Within these pages, Canadians—with occasional foreign writers among them—celebrate the unique ties that bind us intimately to the sea. Out of the nautical diversity of their accounts emerges a striking unity. Like the eighteenth-century understanding of “wit”—a cast of mind that brings together objects that are normally kept separate and apart—our book presents a new kind of Canadian mosaic.

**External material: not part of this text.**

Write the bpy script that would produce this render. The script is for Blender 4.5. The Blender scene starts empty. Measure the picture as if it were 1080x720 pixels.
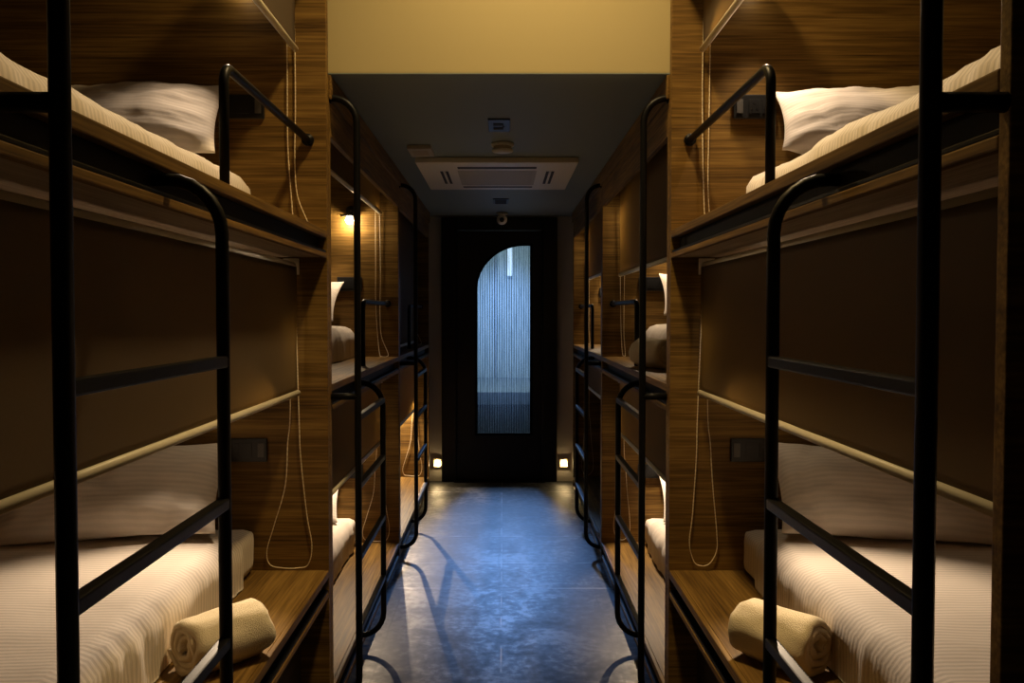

Here the “wholesome sea” is not merely “at our gates.” It is an intrinsic part of our national identity.
—Michael L. Hadley
The sea
Pouring
Harmlessly
Past the port
Is ye
t the
Menacing
Tyrant of old
That the
Drowned
Know.
—Malcolm Lowry, “Injured Choriant or Paeonic” from The Collected Poetry of Malcolm Lowry
Chapter I
The Face of the Deep
The expression “the face of the deep” is an ancient, biblical term that conjures up a primordial, re-creative phenomenon. Endowed by mariners with human moods and emotions, this face conjures up equally ancient notions: might, majesty, dominion and power. Indeed, writers who have actually experienced the phenomenon themselves, or whose creative imagination is alive to it, turn repeatedly to evocative language to express it. They speak of the sea as menacing, beckoning, mothering, creating, shifting, hungering—and awe-inspiring. This sense of awe captures what the face of the deep ultimately means: a synergy of fascination and attraction, mystery and invitation, and a reverential fear mixed with dread and delight. Venturing upon the deep invites one on a two-fold voyage: one, a journey into an untamed external world of the senses, and another into the human soul.
The Call of the Sea
L.M. Montgomery (1874–1942)
“I understand now why some men must go to sea,” said Anne. “That desire which comes to us all at times—‘to sail beyond the bourne of sunset’—must be very imperious when it is born in you. I don’t wonder Captain Jim ran away because of it. I never see a ship sailing out of the channel, or a gull soaring over the sand-bar, without wishing I were on board the ship or had wings, not like a dove ‘to fly away and be at rest,’ but like a gull to sweep out into the very heart of a storm.”